▶ _To be done_: Give an exact transcription of every line, dropping the images.
--
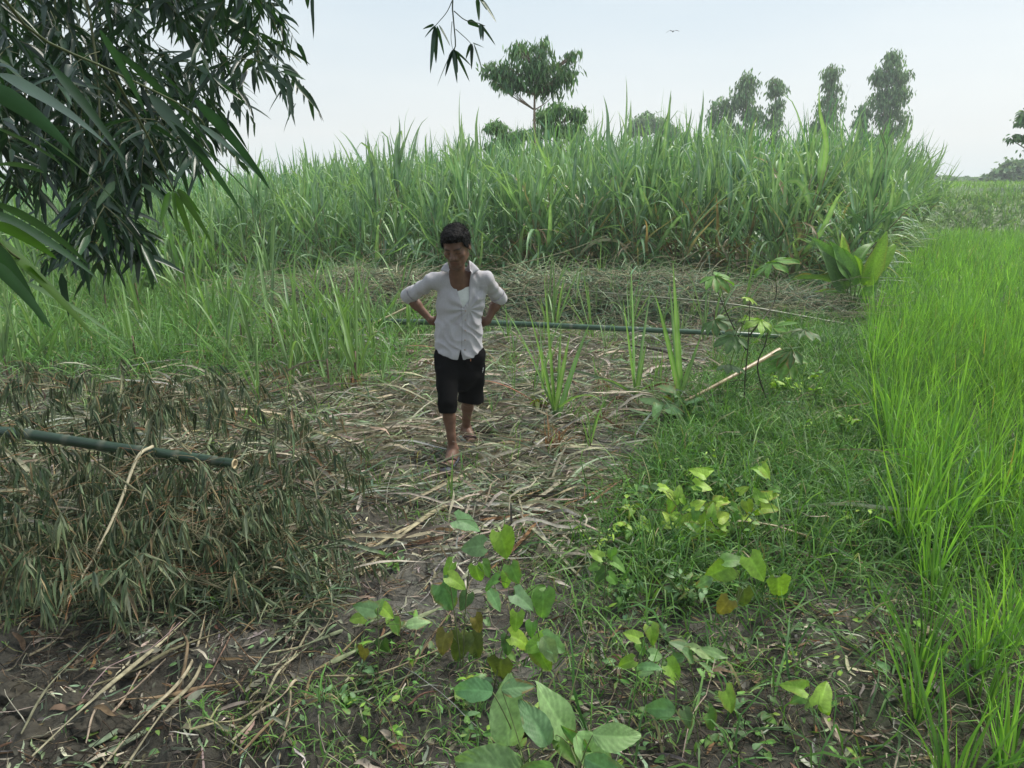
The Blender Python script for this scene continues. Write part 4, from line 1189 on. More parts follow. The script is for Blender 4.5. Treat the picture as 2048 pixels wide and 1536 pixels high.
# ------------------------------------------------------------------ trees beyond the cane
def make_tree(name, label, cat, base, blobs, trunk_r, leafL, leafW, n, cols, wts, seed, droop=0.6, down=0.3, trunk_col=(0.22, 0.18, 0.14), clump=2.2, trunk_top=None, group=None, hang=False, prof='lance', segs=2, limb=True, nsub=9):
    rng = np.random.default_rng(seed); base = np.asarray(base, float)
    root = empty(name, base, label, cat, group)
    blobs = [(np.asarray(c, float), np.asarray(r, float)) for c, r in blobs]
    top = np.asarray(trunk_top, float) if trunk_top is not None else blobs[0][0]
    g = Geo()
    mid = (base + top) / 2 + rng.normal(0, 0.01, 3) * np.linalg.norm(top - base)
    path = spline([base, mid, top], 14)
    V, Q, C, T = path_tube(path, np.linspace(trunk_r, trunk_r * 0.35, 14), 8, trunk_col); g.add(V, Q, C, T)
    sub = []
    for c, r in blobs:
        d = rdir(rng, nsub, -35, 90); cc = c + d * r * rng.uniform(0.35, 0.85, (nsub, 1)); sub.append((cc, r))
        if limb:
            for e_ in cc:
                k = int(np.searchsorted(path[:, 2], e_[2] - 0.6 * np.linalg.norm((e_ - top)[:2]) - 0.2)); s = path[min(13, max(8, k))]
                V, Q, C, T = path_tube(spline([s, (s + e_) / 2 + [0, 0, -0.05 * np.linalg.norm(e_ - s)], e_], 7), np.linspace(trunk_r * 0.3, trunk_r * 0.06, 7), 4, trunk_col); g.add(V, Q, C, T)
    g.obj('trunk', M_BARK, root)
    vol = np.array([r[0] * r[1] * r[2] for c, r in blobs]) ** 0.75; vol /= vol.sum()
    f = Geo()
    for (cc, r), v in zip(sub, vol):
        m = int(n * v); i = rng.integers(0, nsub, m)
        rad = r / clump
        P = cc[i] + rng.normal(0, 0.5, (m, 3)) * rad
        D = rdir(rng, m, -60, 40) - ZUP * down
        c = pal(rng, m, cols, wts, 0.16)
        f.add(*blades(P, D, leafL * rng.uniform(0.6, 1.3, m), leafW * rng.uniform(0.7, 1.3, m), droop, segs, prof, 0.15, c, roll=1.0, across=2, rng=rng))
    f.obj('crown', M_TREE, root)
    return root


TG = [(0.11, 0.20, 0.10), (0.155, 0.265, 0.12), (0.20, 0.33, 0.14)]
def B(px, py, Y, rx, rz, ry=None):
    p = PY(px, py, Y); s = depth(p) / FPX
    return (p, (rx * s, (ry or rx) * s, rz * s))


def gbase(px, Y): 
    p = PY(px, 400, Y); p[2] = float(gz(p[0], p[1])); return p


Yt = 22.0
make_tree('broadleaf_tree', 'tall slender tree with wide dark crown of drooping leaf fans above the cane', 'tree', gbase(1076, Yt),
          [B(1070, 150, Yt, 54, 36), B(1010, 150, Yt, 42, 26), B(1120, 150, Yt, 38, 28), B(1035, 104, Yt, 30, 24), B(1085, 98, Yt, 28, 22), B(1148, 114, Yt, 18, 18), B(1020, 170, Yt, 36, 18), B(1100, 176, Yt, 40, 18), B(980, 142, Yt, 24, 18)],
          0.065, 0.24, 0.062, 2500, TG, [4, 3, 1], 501, 1.0, 0.9, (0.30, 0.22, 0.17), trunk_top=PY(1070, 130, Yt), clump=1.9, nsub=11)
Yt = 24.0
make_tree('broadleaf_tree', 'smaller tree crown directly beneath the tall slender one, right of its trunk', 'tree', gbase(1130, Yt),
          [B(1120, 225, Yt, 42, 20), B(1085, 245, Yt, 30, 22), B(1155, 232, Yt, 24, 20), B(1110, 270, Yt, 50, 26), B(1150, 265, Yt, 30, 22)], 0.06, 0.22, 0.062, 2400, TG, [2, 3, 2], 502, 1.0, 0.7, (0.26, 0.2, 0.15))
make_tree('broadleaf_tree', 'small tree crown poking over the cane left of the slender trunk', 'tree', gbase(1000, 25.0),
          [B(995, 258, 25, 30, 20), B(1035, 280, 25, 36, 20), B(1000, 290, 25, 32, 20)], 0.05, 0.21, 0.06, 1500, TG, [2, 3, 2], 503, 1.0, 0.7)
EU = [(0.125, 0.21, 0.11), (0.175, 0.28, 0.14), (0.23, 0.35, 0.17)]
Ye = 62.0
def euc(label, bx, blobs, seed, n, top):
    make_tree('eucalyptus_tree', label, 'tree', gbase(bx, Ye), [B(a, b, Ye, rx, rz) for a, b, rx, rz in blobs], 0.16, 0.45, 0.13, int(n * 0.56), EU, [3, 3, 1.5], seed, 0.8, 1.2,
              (0.34, 0.29, 0.24), trunk_top=PY(top[0], top[1], Ye), clump=1.9, group='eucalyptus trees beyond the cane')
euc('leftmost eucalyptus with a low leaning rounded crown', 1450, [(1440, 215, 20, 20), (1430, 245, 18, 24), (1455, 255, 24, 30), (1445, 285, 26, 20)], 511, 3000, (1442, 215))
euc('second eucalyptus from the left with a full dome top', 1490, [(1493, 178, 27, 26), (1485, 205, 30, 26), (1500, 240, 28, 28), (1490, 280, 30, 24)], 512, 4600, (1492, 165))
euc('thin airy eucalyptus with a ragged top between full ones', 1548, [(1553, 165, 14, 12), (1555, 190, 24, 18), (1553, 220, 22, 22), (1545, 255, 24, 24), (1550, 285, 22, 18)], 513, 2700, (1552, 160))
euc('straight column shaped eucalyptus standing alone', 1655, [(1663, 145, 24, 16), (1658, 175, 24, 18), (1660, 205, 26, 18), (1652, 235, 32, 18), (1645, 262, 38, 20), (1652, 290, 40, 16)], 514, 5400, (1660, 135))
euc('tallest eucalyptus with a dense dark top at the right of the row', 1755, [(1785, 125, 24, 22), (1788, 155, 28, 24), (1760, 165, 24, 24), (1790, 190, 28, 24), (1765, 205, 28, 24), (1785, 235, 28, 24), (1790, 265, 26, 20), (1765, 285, 26, 18)], 515, 8000, (1775, 130))
euc('short slender eucalyptus in front of the tallest one', 1722, [(1728, 225, 18, 14), (1722, 245, 16, 14), (1730, 280, 26, 18)], 516, 1700, (1726, 222))
make_tree('broadleaf_tree', 'faint hazy tree crown far behind the cane centre', 'tree', gbase(1300, 85.0), [B(1292, 240, 85, 28, 16), B(1320, 255, 85, 30, 18), B(1275, 260, 85, 24, 16), B(1350, 268, 85, 18, 12)], 0.2, 0.5, 0.2, 3400, EU, [1, 2, 2], 520, 0.6, 0.6)
make_tree('broadleaf_tree', 'dark tree whose outer branches enter the frame at the right edge', 'tree', gbase(2120, 34.0), [B(2110, 225, 34, 60, 40), B(2060, 245, 34, 26, 12), B(2040, 275, 34, 22, 8), B(2045, 232, 34, 14, 8), B(2120, 290, 34, 70, 30)], 0.2, 0.24, 0.09, 6500, TG, [4, 3, 1], 521, 0.8, 0.4)
for i, (a, b, rx, rz) in enumerate([(2030, 345, 34, 22), (1995, 358, 24, 12), (2060, 350, 30, 26)]):
    make_tree('bush', ['rounded bush on the far bank at the right edge', 'low bush on the far bank left of the rounded one', 'bush at the end of the far bank partly out of frame'][i], 'bush', gbase(a, 88.0),
              [B(a, b, 88, rx, rz), B(a - rx * .4, b + 6, 88, rx * .6, rz * .6)], 0.1, 0.6, 0.35, 2600, EU, [2, 2, 1], 530 + i, 0.4, 0.1)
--
▶ _The output_:
The Blender Python script for this scene continues. Write part 4, from line 1189 on. More parts follow. The script is for Blender 4.5. Treat the picture as 2048 pixels wide and 1536 pixels high.
# ------------------------------------------------------------------ trees beyond the cane
def make_tree(name, label, cat, base, blobs, trunk_r, leafL, leafW, n, cols, wts, seed, droop=0.6, down=0.3, trunk_col=(0.22, 0.18, 0.14), clump=2.2, trunk_top=None, group=None, hang=False, prof='lance', segs=2, limb=True, nsub=9):
    rng = np.random.default_rng(seed); base = np.asarray(base, float)
    root = empty(name, base, label, cat, group)
    blobs = [(np.asarray(c, float), np.asarray(r, float)) for c, r in blobs]
    top = np.asarray(trunk_top, float) if trunk_top is not None else blobs[0][0]
    g = Geo()
    mid = (base + top) / 2 + rng.normal(0, 0.01, 3) * np.linalg.norm(top - base)
    path = spline([base, mid, top], 14)
    V, Q, C, T = path_tube(path, np.linspace(trunk_r, trunk_r * 0.35, 14), 8, trunk_col); g.add(V, Q, C, T)
    sub = []
    for c, r in blobs:
        d = rdir(rng, nsub, -35, 90); cc = c + d * r * rng.uniform(0.35, 0.85, (nsub, 1)); sub.append((cc, r))
        if limb:
            for e_ in cc:
                k = int(np.searchsorted(path[:, 2], e_[2] - 0.6 * np.linalg.norm((e_ - top)[:2]) - 0.2)); s = path[min(13, max(8, k))]
                V, Q, C, T = path_tube(spline([s, (s + e_) / 2 + [0, 0, -0.05 * np.linalg.norm(e_ - s)], e_], 7), np.linspace(trunk_r * 0.3, trunk_r * 0.06, 7), 4, trunk_col); g.add(V, Q, C, T)
    g.obj('trunk', M_BARK, root)
    vol = np.array([r[0] * r[1] * r[2] for c, r in blobs]) ** 0.75; vol /= vol.sum()
    f = Geo()
    for (cc, r), v in zip(sub, vol):
        m = int(n * v); i = rng.integers(0, nsub, m)
        rad = r / clump
        P = cc[i] + rng.normal(0, 0.5, (m, 3)) * rad
        D = rdir(rng, m, -60, 40) - ZUP * down
        c = pal(rng, m, cols, wts, 0.16)
        f.add(*blades(P, D, leafL * rng.uniform(0.6, 1.3, m), leafW * rng.uniform(0.7, 1.3, m), droop, segs, prof, 0.15, c, roll=1.0, across=2, rng=rng))
    f.obj('crown', M_TREE, root)
    return root


TG = [(0.11, 0.20, 0.10), (0.155, 0.265, 0.12), (0.20, 0.33, 0.14)]
def B(px, py, Y, rx, rz, ry=None):
    p = PY(px, py, Y); s = depth(p) / FPX
    return (p, (rx * s, (ry or rx) * s, rz * s))


def gbase(px, Y): 
    p = PY(px, 400, Y); p[2] = float(gz(p[0], p[1])); return p


Yt = 22.0
make_tree('broadleaf_tree', 'tall slender tree with wide dark crown of drooping leaf fans above the cane', 'tree', gbase(1076, Yt),
          [B(1070, 150, Yt, 54, 36), B(1010, 150, Yt, 42, 26), B(1120, 150, Yt, 38, 28), B(1035, 104, Yt, 30, 24), B(1085, 98, Yt, 28, 22), B(1148, 114, Yt, 18, 18), B(1020, 170, Yt, 36, 18), B(1100, 176, Yt, 40, 18), B(980, 142, Yt, 24, 18)],
          0.065, 0.24, 0.062, 2500, TG, [4, 3, 1], 501, 1.0, 0.9, (0.30, 0.22, 0.17), trunk_top=PY(1070, 130, Yt), clump=1.9, nsub=11)
Yt = 24.0
make_tree('broadleaf_tree', 'smaller tree crown directly beneath the tall slender one, right of its trunk', 'tree', gbase(1130, Yt),
          [B(1120, 225, Yt, 42, 20), B(1085, 245, Yt, 30, 22), B(1155, 232, Yt, 24, 20), B(1110, 270, Yt, 50, 26), B(1150, 265, Yt, 30, 22)], 0.06, 0.22, 0.062, 2400, TG, [2, 3, 2], 502, 1.0, 0.7, (0.26, 0.2, 0.15))
make_tree('broadleaf_tree', 'small tree crown poking over the cane left of the slender trunk', 'tree', gbase(1000, 25.0),
          [B(995, 258, 25, 30, 20), B(1035, 280, 25, 36, 20), B(1000, 290, 25, 32, 20)], 0.05, 0.21, 0.06, 1500, TG, [2, 3, 2], 503, 1.0, 0.7)
EU = [(0.125, 0.21, 0.11), (0.175, 0.28, 0.14), (0.23, 0.35, 0.17)]
Ye = 62.0
def euc(label, bx, blobs, seed, n, top):
    make_tree('eucalyptus_tree', label, 'tree', gbase(bx, Ye), [B(a, b, Ye, rx, rz) for a, b, rx, rz in blobs], 0.16, 0.45, 0.13, int(n * 0.56), EU, [3, 3, 1.5], seed, 0.8, 1.2,
              (0.34, 0.29, 0.24), trunk_top=PY(top[0], top[1], Ye), clump=1.9, group='eucalyptus trees beyond the cane')
euc('leftmost eucalyptus with a low leaning rounded crown', 1450, [(1440, 215, 20, 20), (1430, 245, 18, 24), (1455, 255, 24, 30), (1445, 285, 26, 20)], 511, 3000, (1442, 215))
euc('second eucalyptus from the left with a full dome top', 1490, [(1493, 178, 27, 26), (1485, 205, 30, 26), (1500, 240, 28, 28), (1490, 280, 30, 24)], 512, 4600, (1492, 165))
euc('thin airy eucalyptus with a ragged top between full ones', 1548, [(1553, 165, 14, 12), (1555, 190, 24, 18), (1553, 220, 22, 22), (1545, 255, 24, 24), (1550, 285, 22, 18)], 513, 2700, (1552, 160))
euc('straight column shaped eucalyptus standing alone', 1655, [(1663, 145, 24, 16), (1658, 175, 24, 18), (1660, 205, 26, 18), (1652, 235, 32, 18), (1645, 262, 38, 20), (1652, 290, 40, 16)], 514, 5400, (1660, 135))
euc('tallest eucalyptus with a dense dark top at the right of the row', 1755, [(1785, 125, 24, 22), (1788, 155, 28, 24), (1760, 165, 24, 24), (1790, 190, 28, 24), (1765, 205, 28, 24), (1785, 235, 28, 24), (1790, 265, 26, 20), (1765, 285, 26, 18)], 515, 8000, (1775, 130))
euc('short slender eucalyptus in front of the tallest one', 1722, [(1728, 225, 18, 14), (1722, 245, 16, 14), (1730, 280, 26, 18)], 516, 1700, (1726, 222))
make_tree('broadleaf_tree', 'faint hazy tree crown far behind the cane centre', 'tree', gbase(1300, 85.0), [B(1292, 240, 85, 28, 16), B(1320, 255, 85, 30, 18), B(1275, 260, 85, 24, 16), B(1350, 268, 85, 18, 12)], 0.2, 0.5, 0.2, 3400, EU, [1, 2, 2], 520, 0.6, 0.6)
make_tree('broadleaf_tree', 'dark tree whose outer branches enter the frame at the right edge', 'tree', gbase(2120, 34.0), [B(2110, 225, 34, 60, 40), B(2060, 245, 34, 26, 12), B(2040, 275, 34, 22, 8), B(2045, 232, 34, 14, 8), B(2120, 290, 34, 70, 30)], 0.2, 0.24, 0.09, 6500, TG, [4, 3, 1], 521, 0.8, 0.4)
for i, (a, b, rx, rz) in enumerate([(2030, 345, 34, 22), (1995, 358, 24, 12), (2060, 350, 30, 26)]):
    make_tree('bush', ['rounded bush on the far bank at the right edge', 'low bush on the far bank left of the rounded one', 'bush at the end of the far bank partly out of frame'][i], 'bush', gbase(a, 88.0),
              [B(a, b, 88, rx, rz), B(a - rx * .4, b + 6, 88, rx * .6, rz * .6)], 0.1, 0.6, 0.35, 2600, EU, [2, 2, 1], 530 + i, 0.4, 0.1)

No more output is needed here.